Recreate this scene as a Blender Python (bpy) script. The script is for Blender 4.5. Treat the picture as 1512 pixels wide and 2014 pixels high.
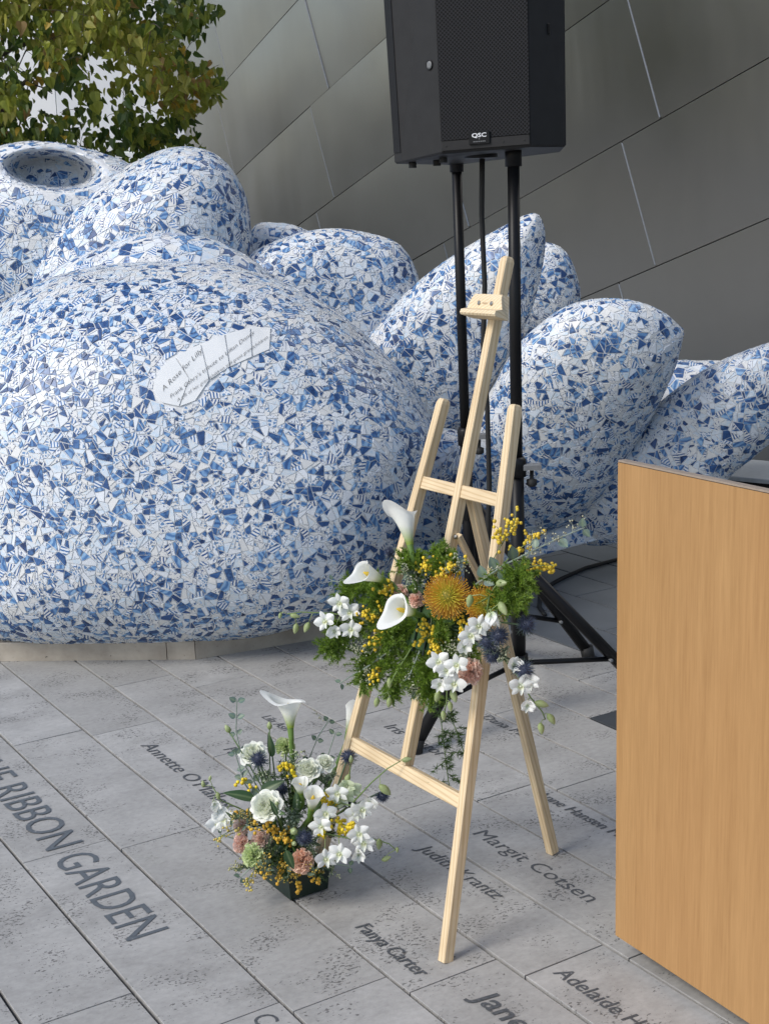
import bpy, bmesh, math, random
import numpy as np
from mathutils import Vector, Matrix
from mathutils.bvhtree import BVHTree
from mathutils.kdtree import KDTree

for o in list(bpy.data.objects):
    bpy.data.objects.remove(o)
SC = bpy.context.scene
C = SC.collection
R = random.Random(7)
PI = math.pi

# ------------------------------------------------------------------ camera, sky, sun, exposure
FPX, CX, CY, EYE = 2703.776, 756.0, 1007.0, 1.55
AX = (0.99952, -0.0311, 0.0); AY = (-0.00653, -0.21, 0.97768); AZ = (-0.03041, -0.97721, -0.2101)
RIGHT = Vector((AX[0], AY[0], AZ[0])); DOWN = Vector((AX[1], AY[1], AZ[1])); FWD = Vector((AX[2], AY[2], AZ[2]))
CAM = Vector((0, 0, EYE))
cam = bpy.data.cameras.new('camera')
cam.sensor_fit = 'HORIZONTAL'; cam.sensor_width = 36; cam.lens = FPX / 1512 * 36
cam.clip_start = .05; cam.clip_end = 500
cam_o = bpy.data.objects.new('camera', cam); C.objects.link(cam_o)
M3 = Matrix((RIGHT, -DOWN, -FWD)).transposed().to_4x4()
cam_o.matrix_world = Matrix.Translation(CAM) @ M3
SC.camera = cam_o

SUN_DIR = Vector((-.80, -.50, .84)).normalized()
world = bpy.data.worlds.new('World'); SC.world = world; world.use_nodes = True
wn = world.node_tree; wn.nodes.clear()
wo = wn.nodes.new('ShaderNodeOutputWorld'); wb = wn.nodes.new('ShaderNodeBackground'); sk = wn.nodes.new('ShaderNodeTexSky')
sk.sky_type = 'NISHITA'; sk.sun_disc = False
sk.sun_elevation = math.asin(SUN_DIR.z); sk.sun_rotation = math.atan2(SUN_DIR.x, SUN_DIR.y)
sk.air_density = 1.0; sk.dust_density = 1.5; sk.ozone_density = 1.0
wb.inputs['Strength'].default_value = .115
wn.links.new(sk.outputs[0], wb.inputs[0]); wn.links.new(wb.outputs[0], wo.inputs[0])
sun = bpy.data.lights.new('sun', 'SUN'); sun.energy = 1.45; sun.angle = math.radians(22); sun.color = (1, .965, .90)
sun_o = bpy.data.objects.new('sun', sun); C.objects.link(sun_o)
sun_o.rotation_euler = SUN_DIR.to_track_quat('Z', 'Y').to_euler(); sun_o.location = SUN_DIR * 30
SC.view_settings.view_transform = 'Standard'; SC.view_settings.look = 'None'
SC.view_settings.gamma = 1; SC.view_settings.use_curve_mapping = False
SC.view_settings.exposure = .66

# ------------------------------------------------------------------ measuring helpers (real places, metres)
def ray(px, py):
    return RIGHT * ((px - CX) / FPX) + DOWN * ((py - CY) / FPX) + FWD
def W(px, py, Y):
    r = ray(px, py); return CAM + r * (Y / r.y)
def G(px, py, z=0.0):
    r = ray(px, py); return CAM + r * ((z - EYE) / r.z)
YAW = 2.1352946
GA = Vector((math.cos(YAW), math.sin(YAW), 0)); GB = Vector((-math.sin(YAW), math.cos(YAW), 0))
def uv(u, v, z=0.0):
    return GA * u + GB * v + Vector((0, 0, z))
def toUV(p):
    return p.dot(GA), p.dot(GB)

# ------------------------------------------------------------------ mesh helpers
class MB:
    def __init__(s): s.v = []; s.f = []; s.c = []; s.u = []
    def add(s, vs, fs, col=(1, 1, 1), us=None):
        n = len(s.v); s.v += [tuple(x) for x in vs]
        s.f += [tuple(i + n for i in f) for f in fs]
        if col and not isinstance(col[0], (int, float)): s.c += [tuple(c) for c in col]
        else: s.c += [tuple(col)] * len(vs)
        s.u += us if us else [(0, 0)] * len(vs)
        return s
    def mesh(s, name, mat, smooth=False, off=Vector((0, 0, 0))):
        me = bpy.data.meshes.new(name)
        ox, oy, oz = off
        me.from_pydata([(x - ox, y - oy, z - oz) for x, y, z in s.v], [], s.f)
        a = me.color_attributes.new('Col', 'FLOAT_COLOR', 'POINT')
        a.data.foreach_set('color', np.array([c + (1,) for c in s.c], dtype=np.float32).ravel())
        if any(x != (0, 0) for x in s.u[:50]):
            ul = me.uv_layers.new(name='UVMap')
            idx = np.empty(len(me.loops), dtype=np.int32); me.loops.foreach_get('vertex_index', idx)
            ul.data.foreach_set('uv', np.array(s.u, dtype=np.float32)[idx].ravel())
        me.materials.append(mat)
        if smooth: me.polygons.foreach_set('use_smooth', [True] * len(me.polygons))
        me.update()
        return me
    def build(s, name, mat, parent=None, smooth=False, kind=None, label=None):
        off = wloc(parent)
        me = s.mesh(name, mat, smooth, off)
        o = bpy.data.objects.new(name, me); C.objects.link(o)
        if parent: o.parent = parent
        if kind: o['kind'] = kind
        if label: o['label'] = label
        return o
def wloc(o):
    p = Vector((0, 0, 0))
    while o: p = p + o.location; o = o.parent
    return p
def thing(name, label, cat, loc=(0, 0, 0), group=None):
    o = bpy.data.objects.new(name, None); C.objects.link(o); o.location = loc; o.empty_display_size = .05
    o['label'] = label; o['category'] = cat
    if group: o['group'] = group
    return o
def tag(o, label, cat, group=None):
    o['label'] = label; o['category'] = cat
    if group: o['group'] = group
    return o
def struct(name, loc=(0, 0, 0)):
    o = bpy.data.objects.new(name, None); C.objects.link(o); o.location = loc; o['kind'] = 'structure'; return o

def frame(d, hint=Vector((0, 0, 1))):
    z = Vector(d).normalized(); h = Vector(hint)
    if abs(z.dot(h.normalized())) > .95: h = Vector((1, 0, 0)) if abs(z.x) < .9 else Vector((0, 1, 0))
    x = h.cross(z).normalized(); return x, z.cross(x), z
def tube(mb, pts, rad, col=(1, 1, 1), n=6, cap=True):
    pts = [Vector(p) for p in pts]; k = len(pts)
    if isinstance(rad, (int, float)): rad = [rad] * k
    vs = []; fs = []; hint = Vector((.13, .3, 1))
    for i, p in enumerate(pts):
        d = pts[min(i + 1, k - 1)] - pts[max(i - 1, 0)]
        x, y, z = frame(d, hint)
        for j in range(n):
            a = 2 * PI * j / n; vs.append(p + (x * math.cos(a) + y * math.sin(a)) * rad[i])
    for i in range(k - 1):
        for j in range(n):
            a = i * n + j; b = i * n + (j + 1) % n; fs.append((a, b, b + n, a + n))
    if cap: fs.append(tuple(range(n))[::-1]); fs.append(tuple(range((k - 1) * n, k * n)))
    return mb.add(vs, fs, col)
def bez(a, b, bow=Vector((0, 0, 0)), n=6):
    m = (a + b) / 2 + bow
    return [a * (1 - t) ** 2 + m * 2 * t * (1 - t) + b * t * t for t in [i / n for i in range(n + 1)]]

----

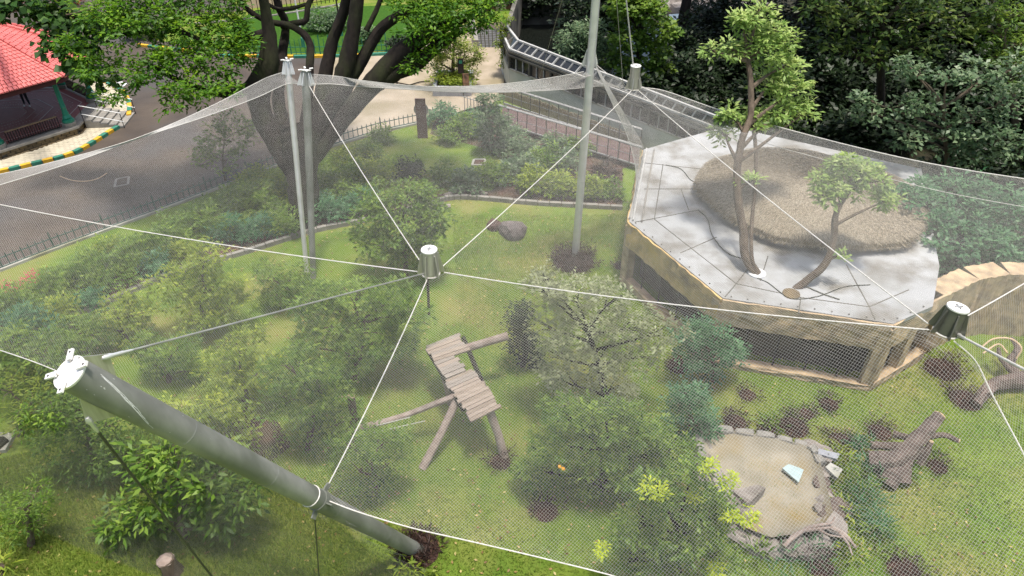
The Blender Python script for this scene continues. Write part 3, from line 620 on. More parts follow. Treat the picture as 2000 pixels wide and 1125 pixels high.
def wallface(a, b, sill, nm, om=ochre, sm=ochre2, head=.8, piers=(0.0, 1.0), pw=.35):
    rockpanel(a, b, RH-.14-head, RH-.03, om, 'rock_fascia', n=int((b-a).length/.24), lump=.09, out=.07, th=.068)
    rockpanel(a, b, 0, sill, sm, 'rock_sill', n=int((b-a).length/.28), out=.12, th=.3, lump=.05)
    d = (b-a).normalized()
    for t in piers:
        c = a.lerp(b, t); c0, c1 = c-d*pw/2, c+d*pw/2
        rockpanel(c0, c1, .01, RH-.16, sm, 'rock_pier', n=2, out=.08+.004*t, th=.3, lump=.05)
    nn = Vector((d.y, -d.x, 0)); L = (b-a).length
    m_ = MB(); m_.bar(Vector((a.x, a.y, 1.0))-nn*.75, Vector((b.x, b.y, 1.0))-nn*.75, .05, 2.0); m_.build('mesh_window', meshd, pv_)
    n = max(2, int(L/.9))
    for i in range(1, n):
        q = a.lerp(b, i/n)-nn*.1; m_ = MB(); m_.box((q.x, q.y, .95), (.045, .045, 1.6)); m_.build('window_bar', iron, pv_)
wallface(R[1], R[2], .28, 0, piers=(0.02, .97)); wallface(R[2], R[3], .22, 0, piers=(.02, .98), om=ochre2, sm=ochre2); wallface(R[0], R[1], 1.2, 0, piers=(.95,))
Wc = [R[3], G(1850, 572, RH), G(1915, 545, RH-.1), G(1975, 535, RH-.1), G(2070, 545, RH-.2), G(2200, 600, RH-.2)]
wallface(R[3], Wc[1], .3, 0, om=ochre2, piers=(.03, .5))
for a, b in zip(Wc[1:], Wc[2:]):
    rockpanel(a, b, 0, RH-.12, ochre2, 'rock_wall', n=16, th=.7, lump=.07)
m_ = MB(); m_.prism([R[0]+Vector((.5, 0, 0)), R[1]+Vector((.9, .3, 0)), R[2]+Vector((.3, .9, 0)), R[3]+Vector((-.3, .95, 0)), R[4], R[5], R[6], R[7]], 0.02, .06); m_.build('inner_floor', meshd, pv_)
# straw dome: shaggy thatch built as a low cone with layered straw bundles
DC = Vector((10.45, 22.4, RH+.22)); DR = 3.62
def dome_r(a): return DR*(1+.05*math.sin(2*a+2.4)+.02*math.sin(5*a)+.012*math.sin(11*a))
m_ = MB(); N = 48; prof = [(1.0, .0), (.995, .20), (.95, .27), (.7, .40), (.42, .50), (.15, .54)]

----

▸ Exercise
Reproduce exactly, and only, the lines from the one containing "Recreate this scene" through the one containing "SC.camera = cam_o", including both; leave out any pictures.

▸ Final result
Recreate this scene as a Blender Python (bpy) script. The script is for Blender 4.5. Treat the picture as 1512 pixels wide and 2014 pixels high.
import bpy, bmesh, math, random
import numpy as np
from mathutils import Vector, Matrix
from mathutils.bvhtree import BVHTree
from mathutils.kdtree import KDTree

for o in list(bpy.data.objects):
    bpy.data.objects.remove(o)
SC = bpy.context.scene
C = SC.collection
R = random.Random(7)
PI = math.pi

# ------------------------------------------------------------------ camera, sky, sun, exposure
FPX, CX, CY, EYE = 2703.776, 756.0, 1007.0, 1.55
AX = (0.99952, -0.0311, 0.0); AY = (-0.00653, -0.21, 0.97768); AZ = (-0.03041, -0.97721, -0.2101)
RIGHT = Vector((AX[0], AY[0], AZ[0])); DOWN = Vector((AX[1], AY[1], AZ[1])); FWD = Vector((AX[2], AY[2], AZ[2]))
CAM = Vector((0, 0, EYE))
cam = bpy.data.cameras.new('camera')
cam.sensor_fit = 'HORIZONTAL'; cam.sensor_width = 36; cam.lens = FPX / 1512 * 36
cam.clip_start = .05; cam.clip_end = 500
cam_o = bpy.data.objects.new('camera', cam); C.objects.link(cam_o)
M3 = Matrix((RIGHT, -DOWN, -FWD)).transposed().to_4x4()
cam_o.matrix_world = Matrix.Translation(CAM) @ M3
SC.camera = cam_o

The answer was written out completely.